Treasury Secretary Henry Paulson is seeking permission from Congress to temporarily increase the amount the companies can borrow from the Treasury and enable the government to invest directly in the firms if conditions worsen. In addition, the Federal Reserve has said it would allow Fannie Mae and Freddie Mac to borrow from its so-called discount window on an emergency basis, at least until the Treasury plan is enacted. So far, no such borrowing has occurred.

The often-outspoken Sen. Jim Bunning, R-Ky., railed against the plan during a hearing before the Senate Banking Committee.

“When I picked up my newspaper yesterday, I thought I woke up in France. But, no, it turned out it was socialism here in the United States and very — going well,” he said, raising his voice. “The Treasury secretary is now asking for a blank check to buy as much Fannie and Freddie debt, or equity, as he wants.”

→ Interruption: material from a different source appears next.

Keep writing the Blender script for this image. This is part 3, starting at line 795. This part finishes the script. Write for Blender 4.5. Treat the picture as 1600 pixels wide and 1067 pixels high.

Bunning said he would do “everything I can to stop it.”

Many in the Senate expect lawmakers to move on the legislation soon.

But the banking panel’s ranking Republican, Richard Shelby of Alabama, expressed reservations and is said to be contemplating changes. House Majority Leader Steny Hoyer, D-Md., raised the prospect of holding hearings first before taking up the measure next week.

Paulson defended the plan as a “bazooka” that federal officials could hold in reserve but would probably not have to use because it was so potentially potent. Its mere existence, he testified, should give confidence to the financial markets that the government was standing behind the firms.

“Let me stress that there are no immediate plans to access either the proposed liquidity or the proposed capital backstop,” Paulson told the committee. “If either authority is used, it would be done so only at Treasury’s discretion, under terms and conditions that protect the U.S. taxpayer and are agreed to by both Treasury” and the mortgage-finance companies.